» OBJECTIVE
Can you restate the lines of the entries below, word for word, from the first one through the line that includes "from mathutils import Vector"?

» PROVIDED DATA
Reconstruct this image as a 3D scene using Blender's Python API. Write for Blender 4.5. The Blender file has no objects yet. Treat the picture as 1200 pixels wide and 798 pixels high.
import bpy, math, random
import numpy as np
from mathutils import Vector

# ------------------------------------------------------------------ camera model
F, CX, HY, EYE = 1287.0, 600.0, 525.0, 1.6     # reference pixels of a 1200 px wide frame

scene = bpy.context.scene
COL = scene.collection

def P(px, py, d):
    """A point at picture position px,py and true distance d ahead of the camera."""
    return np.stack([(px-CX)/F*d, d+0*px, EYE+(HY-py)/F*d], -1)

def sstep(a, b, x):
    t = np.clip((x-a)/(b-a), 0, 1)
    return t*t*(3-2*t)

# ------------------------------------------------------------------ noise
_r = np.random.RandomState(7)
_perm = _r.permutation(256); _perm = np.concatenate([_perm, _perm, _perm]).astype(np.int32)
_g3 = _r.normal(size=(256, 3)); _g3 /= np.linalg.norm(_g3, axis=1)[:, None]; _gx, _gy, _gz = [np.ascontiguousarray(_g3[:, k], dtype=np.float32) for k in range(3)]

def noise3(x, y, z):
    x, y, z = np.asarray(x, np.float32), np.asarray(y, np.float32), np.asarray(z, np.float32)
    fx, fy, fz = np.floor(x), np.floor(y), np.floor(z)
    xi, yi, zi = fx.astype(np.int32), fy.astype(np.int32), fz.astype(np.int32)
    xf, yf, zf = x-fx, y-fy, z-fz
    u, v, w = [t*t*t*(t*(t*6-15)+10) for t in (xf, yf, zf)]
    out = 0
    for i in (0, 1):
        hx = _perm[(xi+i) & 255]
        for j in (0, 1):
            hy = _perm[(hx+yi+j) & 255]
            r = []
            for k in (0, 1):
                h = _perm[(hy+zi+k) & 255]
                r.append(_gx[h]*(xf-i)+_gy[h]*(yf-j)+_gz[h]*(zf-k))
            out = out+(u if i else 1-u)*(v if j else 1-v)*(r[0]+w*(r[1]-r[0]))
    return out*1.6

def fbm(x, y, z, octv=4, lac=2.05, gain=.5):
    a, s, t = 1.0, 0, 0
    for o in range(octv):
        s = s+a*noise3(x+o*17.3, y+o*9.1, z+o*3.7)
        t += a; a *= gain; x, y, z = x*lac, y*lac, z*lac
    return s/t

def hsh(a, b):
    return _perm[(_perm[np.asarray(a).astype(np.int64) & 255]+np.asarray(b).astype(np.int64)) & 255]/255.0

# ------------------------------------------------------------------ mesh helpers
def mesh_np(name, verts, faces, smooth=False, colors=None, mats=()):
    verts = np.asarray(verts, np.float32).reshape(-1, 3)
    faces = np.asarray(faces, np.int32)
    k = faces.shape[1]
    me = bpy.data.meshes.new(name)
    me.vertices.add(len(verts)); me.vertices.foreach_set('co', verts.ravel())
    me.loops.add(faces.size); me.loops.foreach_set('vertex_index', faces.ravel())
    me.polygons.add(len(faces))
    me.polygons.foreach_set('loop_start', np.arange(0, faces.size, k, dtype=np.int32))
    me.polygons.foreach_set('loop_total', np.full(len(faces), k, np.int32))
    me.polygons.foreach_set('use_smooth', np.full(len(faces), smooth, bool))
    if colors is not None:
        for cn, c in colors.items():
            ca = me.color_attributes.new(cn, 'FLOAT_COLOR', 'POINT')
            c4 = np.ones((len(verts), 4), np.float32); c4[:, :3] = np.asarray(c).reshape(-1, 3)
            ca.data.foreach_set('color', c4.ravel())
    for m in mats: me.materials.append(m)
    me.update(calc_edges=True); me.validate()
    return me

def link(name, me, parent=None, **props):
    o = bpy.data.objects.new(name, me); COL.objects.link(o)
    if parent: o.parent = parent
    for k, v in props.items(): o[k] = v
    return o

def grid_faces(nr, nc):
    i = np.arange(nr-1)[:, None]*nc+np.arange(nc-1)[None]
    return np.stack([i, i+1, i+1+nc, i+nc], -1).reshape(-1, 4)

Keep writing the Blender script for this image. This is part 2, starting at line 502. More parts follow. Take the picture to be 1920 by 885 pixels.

» EXERCISE RESULT
Reconstruct this image as a 3D scene using Blender's Python API. Write for Blender 4.5. The Blender file has no objects yet. Treat the picture as 1200 pixels wide and 798 pixels high.
import bpy, math, random
import numpy as np
from mathutils import Vector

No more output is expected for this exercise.